Consider a $C^\infty-$function $\,f$ on $[a, b]$. All of its derivatives are non-negative.
I am trying to prove it is an analytic function.
I have tried to calculate its Taylor remainder $$R_n = \int_a^x \frac{f^{(n+1)}(t)}{(n+1)!} (x-t)^{n+1} d t. $$ But I have difficulty estimating the bound. Thanks for any help in advance.
$%Filler text to meet the 6 character minimum edit requirement$ A discussion about this problem appears Here.
The following is based on S.N. Bernstein's proof.
If $t\in (a,b)$, then the Taylor expansion remainder theorem provides that $$ f(t)=\sum_{k=0}^n \frac{f^{(k)}(a)}{k!}(t-a)^k+\frac{f^{(n+1)}(\xi)}{(n+1)!}(t-a)^{n+1}, $$ for some $\xi\in (a,t)$. If $\displaystyle P_n(t)=\sum_{k=0}^n \frac{f^{(k)}(a)}{k!}(t-a)^k$, then $P_n$ is an increasing sequence of polynomials, and bounded.

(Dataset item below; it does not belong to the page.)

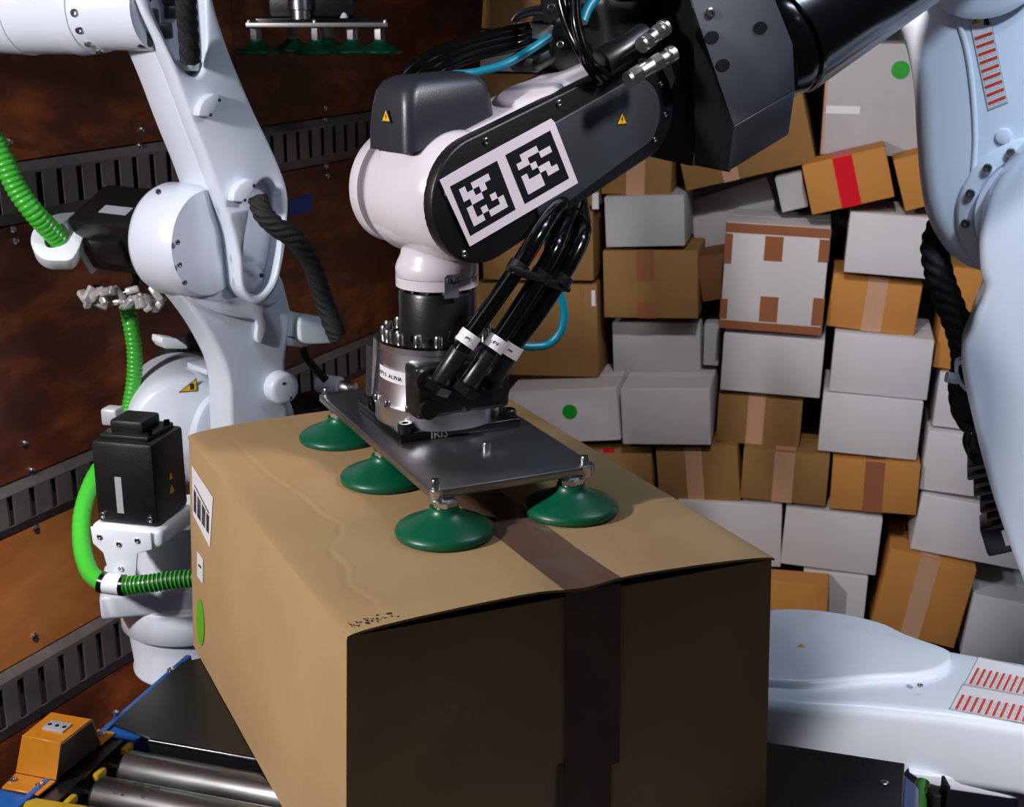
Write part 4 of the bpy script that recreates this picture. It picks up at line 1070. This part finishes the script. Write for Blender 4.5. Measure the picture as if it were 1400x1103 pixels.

In fact, $f(a)\le P_n(t)\le f(t)\le f(b)$. Therefore $\{P_n\}$ converges $$ P_n(t)\le P_{n+1}(t)\to P(t)\le f(t). $$ Since the power series $P(t)=\displaystyle\sum_{n=0}^\infty \dfrac{f^{(n)}(a)}{n!}(t-a)^n$ converges for every $x\in [a,b]$, it consequently has radius of convergence at least $R=b-a$.
It suffices to show that $\,f\equiv P$.
We shall show that $\,f(t)=P(t)$ holds in the interval $[a,c]$, where $c$ is the midpoint of $[a,b]$. Then, repeating the same argument, by extending this equality in half of the every time remaining subinterval, we cover the interval $[a,b)$, and by continuity the whole interval.
Expanding $\,f-P_n$ around $a$ for an arbitrary $t\in[a,c]$, we obtain that there is a $\xi\in[a,t]$, such that $$ 0\le f(t)-P_n(t)=\frac{f^{(n+1)}(\xi)}{(n+1)!}(t-a)^{n+1}\le \frac{f^{(n+1)}(c)}{(n+1)!}(c-a)^{n+1}=\frac{f^{(n+1)}(c)}{(n+1)!}(b-c)^{n+1}\to 0, $$ as $n\to\infty$, since the power series $\displaystyle\sum_{n=0}^\infty \dfrac{f^{(n)}(c)}{n!}(t-c)^n$ converges for all $t\in[c,b]$, if we use the same argument, used to show that the series $\displaystyle\sum_{n=0}^\infty \dfrac{f^{(n)}(a)}{n!}(t-a)^n$ converges, for $t\in[a,b]$.